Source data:
____

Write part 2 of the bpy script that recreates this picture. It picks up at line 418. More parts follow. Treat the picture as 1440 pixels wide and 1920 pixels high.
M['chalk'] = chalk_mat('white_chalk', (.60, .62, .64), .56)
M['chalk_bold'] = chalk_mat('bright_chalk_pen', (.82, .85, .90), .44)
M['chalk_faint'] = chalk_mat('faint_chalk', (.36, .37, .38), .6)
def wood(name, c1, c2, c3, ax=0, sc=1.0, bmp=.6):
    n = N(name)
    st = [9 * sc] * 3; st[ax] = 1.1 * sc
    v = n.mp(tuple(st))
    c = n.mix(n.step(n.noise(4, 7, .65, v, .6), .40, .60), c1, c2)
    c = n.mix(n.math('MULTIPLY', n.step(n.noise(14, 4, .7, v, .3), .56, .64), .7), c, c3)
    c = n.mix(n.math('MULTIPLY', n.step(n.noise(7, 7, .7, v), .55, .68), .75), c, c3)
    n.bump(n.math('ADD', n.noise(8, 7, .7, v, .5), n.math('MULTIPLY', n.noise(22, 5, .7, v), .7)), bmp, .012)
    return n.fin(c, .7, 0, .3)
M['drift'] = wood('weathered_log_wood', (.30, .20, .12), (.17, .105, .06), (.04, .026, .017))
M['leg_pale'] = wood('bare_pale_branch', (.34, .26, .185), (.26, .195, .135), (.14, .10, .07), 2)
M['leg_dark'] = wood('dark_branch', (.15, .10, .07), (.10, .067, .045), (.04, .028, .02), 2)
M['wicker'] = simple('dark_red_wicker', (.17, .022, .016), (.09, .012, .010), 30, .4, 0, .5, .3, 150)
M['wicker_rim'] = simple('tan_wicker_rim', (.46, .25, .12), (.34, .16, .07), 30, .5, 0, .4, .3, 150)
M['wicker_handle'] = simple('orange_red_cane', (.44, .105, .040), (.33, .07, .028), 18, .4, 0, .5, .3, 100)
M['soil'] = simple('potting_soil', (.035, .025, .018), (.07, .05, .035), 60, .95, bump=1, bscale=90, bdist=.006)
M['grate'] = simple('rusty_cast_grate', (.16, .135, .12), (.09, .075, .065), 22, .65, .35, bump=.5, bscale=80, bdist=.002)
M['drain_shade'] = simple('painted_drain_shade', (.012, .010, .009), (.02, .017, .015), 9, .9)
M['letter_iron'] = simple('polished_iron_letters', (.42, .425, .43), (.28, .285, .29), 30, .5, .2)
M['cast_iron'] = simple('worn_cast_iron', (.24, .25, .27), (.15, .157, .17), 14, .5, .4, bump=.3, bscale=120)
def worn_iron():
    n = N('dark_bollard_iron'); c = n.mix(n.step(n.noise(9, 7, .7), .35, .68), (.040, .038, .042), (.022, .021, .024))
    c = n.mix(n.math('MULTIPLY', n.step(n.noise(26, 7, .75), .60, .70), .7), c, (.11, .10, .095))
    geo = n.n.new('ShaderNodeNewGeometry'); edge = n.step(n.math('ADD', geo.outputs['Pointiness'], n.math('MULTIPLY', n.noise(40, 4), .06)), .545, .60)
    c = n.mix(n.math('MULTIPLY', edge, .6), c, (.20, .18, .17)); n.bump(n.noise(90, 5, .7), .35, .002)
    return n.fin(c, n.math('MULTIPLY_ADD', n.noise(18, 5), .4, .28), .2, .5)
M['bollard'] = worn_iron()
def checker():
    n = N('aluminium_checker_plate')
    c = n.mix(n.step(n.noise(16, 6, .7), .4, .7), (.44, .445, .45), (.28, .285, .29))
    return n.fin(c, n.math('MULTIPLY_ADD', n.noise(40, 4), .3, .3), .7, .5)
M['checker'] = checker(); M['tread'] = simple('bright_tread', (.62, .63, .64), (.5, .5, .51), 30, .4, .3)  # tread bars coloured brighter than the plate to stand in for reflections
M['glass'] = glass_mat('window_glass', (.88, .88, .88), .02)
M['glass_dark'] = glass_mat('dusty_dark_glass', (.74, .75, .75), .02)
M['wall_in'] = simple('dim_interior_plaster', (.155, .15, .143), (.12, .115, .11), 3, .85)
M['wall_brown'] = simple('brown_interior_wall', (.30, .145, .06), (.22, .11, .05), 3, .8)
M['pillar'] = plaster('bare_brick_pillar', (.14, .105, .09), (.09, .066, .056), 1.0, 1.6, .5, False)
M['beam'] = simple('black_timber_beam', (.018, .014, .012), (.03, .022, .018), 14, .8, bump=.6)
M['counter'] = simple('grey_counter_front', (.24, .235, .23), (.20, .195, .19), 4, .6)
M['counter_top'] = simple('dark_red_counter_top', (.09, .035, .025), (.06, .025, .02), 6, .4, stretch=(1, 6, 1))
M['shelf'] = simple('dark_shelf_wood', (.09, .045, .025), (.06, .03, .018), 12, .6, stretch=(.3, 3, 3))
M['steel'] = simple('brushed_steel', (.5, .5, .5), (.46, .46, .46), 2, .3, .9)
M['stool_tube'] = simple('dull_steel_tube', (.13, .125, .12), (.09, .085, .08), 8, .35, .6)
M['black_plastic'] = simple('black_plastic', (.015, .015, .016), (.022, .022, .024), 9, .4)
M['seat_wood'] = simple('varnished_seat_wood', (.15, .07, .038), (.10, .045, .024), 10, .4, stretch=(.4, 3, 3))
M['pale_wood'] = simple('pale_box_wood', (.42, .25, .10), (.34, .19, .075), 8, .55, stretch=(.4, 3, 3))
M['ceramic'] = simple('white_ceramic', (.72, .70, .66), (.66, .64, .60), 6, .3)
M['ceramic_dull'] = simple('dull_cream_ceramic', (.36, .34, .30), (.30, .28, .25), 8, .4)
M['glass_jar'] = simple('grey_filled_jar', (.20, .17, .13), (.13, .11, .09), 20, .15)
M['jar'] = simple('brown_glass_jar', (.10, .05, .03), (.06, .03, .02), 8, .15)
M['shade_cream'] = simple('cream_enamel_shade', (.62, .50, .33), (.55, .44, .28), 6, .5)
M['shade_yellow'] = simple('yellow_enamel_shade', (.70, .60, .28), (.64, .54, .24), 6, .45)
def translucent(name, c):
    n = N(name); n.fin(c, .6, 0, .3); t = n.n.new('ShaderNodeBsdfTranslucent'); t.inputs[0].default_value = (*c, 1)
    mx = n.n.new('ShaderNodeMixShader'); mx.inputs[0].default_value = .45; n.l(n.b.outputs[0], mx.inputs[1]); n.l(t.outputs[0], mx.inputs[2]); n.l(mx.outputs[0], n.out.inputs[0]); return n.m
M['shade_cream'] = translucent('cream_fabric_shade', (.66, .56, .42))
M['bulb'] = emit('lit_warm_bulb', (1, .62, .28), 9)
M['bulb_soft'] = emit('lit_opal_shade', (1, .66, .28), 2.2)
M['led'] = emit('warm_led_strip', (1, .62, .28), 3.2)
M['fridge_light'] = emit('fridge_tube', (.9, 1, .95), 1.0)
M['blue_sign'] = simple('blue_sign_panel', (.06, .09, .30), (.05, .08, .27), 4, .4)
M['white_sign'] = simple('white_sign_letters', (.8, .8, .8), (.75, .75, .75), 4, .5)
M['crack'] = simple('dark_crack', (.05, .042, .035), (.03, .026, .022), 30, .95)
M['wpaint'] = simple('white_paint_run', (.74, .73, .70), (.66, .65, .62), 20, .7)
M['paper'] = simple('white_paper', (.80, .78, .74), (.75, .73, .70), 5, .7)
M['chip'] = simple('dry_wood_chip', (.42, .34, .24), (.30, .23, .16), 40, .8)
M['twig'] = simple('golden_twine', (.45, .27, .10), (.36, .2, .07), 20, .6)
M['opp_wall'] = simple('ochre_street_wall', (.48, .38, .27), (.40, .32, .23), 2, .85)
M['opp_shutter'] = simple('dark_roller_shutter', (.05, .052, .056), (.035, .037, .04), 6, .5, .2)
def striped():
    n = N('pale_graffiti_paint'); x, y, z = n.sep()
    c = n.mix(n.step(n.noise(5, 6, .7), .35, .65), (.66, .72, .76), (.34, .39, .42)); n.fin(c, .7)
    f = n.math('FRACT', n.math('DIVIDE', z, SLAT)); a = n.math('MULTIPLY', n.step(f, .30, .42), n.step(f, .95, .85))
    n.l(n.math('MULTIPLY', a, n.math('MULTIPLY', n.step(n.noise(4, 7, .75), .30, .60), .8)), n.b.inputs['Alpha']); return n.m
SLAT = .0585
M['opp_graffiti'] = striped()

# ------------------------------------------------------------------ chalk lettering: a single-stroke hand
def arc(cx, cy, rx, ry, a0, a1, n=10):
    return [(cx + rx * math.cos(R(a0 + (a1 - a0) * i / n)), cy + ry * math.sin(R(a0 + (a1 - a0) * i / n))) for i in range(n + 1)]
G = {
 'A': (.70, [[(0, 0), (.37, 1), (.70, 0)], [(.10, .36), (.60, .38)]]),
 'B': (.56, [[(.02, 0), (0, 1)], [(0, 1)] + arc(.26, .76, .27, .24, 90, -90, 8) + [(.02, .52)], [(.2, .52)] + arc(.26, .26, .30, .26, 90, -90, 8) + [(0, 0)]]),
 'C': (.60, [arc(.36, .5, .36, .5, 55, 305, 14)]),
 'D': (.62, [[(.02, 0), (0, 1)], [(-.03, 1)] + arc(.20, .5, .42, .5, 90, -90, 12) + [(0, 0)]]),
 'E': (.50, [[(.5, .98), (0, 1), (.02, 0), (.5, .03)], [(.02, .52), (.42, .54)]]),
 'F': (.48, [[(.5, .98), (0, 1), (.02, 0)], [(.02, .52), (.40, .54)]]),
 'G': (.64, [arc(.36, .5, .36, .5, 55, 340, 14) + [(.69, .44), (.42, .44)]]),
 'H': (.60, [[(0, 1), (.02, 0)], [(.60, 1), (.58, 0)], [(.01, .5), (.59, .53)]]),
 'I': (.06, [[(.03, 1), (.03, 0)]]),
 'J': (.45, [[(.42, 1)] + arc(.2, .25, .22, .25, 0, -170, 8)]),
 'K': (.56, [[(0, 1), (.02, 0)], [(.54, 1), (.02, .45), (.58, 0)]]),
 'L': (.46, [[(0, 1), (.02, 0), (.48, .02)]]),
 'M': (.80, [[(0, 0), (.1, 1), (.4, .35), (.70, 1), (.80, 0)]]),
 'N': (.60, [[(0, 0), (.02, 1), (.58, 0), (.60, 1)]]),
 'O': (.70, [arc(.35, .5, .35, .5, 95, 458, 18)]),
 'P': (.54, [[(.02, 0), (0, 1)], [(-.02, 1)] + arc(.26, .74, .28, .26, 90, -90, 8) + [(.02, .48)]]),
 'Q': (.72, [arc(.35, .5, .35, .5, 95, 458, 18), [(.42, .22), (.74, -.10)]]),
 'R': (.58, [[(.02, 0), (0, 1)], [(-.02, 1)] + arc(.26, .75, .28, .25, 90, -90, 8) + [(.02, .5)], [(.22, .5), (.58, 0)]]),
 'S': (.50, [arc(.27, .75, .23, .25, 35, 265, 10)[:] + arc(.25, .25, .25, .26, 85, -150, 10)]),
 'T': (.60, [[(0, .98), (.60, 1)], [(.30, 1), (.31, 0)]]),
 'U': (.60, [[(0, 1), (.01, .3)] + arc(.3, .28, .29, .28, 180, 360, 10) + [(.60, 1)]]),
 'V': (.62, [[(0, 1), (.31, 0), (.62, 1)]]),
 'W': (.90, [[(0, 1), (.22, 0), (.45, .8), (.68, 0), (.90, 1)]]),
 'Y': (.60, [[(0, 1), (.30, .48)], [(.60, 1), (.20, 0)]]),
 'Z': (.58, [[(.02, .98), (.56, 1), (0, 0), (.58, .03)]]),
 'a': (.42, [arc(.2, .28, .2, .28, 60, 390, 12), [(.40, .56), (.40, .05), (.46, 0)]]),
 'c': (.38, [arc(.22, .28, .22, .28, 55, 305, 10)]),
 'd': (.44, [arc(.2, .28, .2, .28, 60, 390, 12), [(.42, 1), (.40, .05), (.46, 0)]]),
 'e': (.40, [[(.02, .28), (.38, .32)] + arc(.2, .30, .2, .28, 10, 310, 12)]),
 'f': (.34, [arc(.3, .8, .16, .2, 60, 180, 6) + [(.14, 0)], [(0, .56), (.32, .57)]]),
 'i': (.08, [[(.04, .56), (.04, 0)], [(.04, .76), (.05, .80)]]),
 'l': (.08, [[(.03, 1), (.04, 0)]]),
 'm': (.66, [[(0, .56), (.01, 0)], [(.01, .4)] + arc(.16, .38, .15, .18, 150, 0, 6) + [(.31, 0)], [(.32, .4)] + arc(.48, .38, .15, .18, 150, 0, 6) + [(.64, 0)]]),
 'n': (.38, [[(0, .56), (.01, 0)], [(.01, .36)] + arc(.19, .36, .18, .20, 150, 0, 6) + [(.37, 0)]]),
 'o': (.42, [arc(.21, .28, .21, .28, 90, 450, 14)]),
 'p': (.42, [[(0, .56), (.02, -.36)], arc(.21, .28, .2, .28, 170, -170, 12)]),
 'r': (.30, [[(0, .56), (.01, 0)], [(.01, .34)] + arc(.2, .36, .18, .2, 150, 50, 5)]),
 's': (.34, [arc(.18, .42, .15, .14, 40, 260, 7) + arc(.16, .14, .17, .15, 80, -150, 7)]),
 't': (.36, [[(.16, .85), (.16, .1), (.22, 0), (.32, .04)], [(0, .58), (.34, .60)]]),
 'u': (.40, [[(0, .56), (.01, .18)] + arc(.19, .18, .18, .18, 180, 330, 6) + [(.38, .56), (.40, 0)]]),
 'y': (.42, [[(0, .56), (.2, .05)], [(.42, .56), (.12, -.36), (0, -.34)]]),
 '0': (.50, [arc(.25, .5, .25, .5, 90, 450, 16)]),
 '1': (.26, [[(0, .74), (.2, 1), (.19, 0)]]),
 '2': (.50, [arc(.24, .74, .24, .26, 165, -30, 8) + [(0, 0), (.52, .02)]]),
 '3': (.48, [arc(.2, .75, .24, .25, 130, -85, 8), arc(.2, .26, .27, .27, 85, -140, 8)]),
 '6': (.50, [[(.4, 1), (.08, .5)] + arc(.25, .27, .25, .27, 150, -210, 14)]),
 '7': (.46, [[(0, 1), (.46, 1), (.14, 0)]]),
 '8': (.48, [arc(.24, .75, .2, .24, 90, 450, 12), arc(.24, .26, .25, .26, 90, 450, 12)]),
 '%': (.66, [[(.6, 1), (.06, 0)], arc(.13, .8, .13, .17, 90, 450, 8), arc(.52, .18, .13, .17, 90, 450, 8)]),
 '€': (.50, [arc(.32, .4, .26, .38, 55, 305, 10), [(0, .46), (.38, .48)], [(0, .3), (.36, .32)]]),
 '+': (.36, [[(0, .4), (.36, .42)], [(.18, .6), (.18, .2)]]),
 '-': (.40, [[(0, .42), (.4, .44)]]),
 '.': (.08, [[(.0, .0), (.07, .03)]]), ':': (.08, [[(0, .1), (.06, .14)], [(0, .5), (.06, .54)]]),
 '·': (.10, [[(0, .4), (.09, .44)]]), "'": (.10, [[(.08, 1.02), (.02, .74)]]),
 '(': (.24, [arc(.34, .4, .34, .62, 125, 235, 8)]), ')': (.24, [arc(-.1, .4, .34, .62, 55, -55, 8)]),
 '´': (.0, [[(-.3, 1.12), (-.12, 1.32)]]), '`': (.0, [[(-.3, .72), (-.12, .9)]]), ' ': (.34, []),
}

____

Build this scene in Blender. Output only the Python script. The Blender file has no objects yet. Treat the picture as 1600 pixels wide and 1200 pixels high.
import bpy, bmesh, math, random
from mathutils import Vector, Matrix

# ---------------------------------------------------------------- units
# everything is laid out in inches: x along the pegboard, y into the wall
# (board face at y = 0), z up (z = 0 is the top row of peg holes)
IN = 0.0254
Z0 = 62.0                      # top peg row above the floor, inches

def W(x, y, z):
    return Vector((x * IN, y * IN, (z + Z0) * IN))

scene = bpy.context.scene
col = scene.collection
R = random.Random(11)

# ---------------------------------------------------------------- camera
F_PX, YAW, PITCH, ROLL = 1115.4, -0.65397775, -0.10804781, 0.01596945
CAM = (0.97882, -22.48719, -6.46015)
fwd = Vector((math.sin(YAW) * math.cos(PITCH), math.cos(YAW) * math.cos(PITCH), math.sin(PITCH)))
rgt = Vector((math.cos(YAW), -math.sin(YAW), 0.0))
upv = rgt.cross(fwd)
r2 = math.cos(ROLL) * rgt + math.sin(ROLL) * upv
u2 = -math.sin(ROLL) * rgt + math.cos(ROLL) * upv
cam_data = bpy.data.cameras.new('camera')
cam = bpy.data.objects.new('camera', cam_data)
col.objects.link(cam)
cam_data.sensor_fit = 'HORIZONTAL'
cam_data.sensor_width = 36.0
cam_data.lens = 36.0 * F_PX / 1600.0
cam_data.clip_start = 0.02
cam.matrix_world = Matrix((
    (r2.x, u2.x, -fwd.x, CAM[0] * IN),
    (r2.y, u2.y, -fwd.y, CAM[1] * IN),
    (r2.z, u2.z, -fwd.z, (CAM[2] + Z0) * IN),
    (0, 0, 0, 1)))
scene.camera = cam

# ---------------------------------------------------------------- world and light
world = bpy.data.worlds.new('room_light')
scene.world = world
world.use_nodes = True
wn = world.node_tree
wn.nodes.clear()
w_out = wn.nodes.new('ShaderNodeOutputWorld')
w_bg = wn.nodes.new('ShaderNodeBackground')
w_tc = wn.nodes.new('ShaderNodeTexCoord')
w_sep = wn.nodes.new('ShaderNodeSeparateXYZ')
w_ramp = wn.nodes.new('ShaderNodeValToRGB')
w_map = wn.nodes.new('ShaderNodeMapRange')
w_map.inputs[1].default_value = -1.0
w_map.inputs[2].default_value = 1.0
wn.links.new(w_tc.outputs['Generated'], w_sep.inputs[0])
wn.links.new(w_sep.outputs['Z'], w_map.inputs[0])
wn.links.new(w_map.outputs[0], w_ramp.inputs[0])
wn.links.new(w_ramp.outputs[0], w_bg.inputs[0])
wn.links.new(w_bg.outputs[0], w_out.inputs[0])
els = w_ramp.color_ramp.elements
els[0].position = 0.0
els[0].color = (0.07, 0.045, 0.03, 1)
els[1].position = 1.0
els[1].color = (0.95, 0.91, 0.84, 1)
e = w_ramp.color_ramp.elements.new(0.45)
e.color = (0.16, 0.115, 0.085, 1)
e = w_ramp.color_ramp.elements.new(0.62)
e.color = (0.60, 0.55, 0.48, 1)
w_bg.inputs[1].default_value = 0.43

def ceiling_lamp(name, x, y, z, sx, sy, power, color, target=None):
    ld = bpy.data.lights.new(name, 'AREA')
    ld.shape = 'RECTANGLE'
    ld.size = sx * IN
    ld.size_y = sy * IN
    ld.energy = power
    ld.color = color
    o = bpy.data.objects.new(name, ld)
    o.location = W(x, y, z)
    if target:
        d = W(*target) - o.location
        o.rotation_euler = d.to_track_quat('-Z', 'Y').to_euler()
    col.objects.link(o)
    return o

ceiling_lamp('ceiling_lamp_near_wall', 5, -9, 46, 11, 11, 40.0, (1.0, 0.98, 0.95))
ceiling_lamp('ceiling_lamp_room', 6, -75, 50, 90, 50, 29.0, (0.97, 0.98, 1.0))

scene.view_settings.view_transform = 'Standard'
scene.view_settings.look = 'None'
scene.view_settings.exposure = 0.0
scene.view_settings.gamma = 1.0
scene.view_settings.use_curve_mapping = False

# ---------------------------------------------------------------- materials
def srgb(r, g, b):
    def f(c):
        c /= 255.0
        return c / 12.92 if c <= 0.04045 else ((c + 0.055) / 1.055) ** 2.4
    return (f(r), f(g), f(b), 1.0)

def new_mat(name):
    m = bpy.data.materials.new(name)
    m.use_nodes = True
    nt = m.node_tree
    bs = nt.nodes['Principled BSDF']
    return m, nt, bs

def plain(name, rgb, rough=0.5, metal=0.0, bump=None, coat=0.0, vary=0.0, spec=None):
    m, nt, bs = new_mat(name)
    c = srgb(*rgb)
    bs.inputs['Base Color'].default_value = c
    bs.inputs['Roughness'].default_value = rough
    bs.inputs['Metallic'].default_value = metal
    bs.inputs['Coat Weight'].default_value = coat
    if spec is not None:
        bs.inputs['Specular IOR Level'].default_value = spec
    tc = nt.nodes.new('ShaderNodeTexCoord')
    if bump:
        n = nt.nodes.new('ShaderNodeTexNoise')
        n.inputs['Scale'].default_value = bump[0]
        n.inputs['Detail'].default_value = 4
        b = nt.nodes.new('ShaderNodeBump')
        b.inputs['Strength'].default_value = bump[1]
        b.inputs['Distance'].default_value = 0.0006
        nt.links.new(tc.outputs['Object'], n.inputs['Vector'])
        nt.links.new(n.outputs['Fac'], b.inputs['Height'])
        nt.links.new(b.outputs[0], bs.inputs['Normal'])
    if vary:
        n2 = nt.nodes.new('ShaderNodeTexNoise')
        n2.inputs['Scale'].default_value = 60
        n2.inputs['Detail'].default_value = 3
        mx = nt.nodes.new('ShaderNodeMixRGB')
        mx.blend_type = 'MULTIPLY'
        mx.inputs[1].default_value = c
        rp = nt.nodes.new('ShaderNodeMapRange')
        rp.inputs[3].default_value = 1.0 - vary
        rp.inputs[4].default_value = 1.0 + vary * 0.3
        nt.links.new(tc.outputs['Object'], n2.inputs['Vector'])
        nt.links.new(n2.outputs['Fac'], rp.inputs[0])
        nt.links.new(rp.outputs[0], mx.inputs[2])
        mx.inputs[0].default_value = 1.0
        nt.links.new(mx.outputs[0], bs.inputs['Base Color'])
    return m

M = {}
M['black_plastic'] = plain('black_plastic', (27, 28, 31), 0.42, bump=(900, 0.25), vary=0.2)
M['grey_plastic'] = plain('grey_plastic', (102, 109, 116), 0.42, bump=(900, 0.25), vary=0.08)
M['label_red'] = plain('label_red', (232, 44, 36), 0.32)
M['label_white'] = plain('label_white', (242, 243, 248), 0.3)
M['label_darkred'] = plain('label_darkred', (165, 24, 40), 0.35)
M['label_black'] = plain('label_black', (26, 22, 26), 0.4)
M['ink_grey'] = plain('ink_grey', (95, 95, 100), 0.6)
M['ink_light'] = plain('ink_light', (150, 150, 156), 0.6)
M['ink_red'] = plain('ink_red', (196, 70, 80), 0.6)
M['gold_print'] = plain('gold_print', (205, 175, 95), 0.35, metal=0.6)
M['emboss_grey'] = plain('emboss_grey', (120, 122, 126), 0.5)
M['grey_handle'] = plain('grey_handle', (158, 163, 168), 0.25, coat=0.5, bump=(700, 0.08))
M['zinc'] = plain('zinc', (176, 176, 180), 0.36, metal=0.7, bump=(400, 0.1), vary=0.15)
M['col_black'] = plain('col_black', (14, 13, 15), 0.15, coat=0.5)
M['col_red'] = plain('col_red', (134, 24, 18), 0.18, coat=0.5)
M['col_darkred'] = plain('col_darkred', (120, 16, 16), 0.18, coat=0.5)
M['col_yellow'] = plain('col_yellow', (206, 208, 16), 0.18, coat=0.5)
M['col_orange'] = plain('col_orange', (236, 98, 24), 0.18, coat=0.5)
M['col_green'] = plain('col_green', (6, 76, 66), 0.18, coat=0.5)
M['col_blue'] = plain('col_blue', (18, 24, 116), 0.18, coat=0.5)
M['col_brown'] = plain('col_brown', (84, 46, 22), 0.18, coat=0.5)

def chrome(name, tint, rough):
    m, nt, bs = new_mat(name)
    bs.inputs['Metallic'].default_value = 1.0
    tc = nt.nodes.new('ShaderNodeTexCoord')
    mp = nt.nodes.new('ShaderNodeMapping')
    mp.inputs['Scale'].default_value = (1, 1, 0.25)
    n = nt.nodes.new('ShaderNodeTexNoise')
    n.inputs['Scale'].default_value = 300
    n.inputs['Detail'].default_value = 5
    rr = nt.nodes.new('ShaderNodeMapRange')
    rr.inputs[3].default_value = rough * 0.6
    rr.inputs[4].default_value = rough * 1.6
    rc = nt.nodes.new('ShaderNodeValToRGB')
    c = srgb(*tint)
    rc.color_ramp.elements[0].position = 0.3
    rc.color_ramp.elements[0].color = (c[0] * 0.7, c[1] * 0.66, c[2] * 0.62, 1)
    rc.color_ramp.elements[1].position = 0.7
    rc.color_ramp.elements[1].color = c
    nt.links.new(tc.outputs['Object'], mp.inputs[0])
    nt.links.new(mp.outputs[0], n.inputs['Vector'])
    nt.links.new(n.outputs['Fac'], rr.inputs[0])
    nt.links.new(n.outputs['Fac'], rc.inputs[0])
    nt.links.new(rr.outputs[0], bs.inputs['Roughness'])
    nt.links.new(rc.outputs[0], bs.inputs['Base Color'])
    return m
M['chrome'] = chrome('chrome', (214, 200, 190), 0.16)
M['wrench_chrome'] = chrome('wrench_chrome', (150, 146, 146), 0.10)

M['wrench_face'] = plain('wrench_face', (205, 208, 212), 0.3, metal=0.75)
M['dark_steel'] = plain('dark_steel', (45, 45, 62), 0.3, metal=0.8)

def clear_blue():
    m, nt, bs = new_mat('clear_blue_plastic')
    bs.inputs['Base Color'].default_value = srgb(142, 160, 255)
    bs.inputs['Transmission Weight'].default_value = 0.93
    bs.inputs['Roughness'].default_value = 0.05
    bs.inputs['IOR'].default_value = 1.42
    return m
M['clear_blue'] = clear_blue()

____

→ **INSTRUCTIONS FOR THE TASK**
Answer with one number only: how many lines above contain the word "scene".

→ **PROBLEM SOLUTION**
10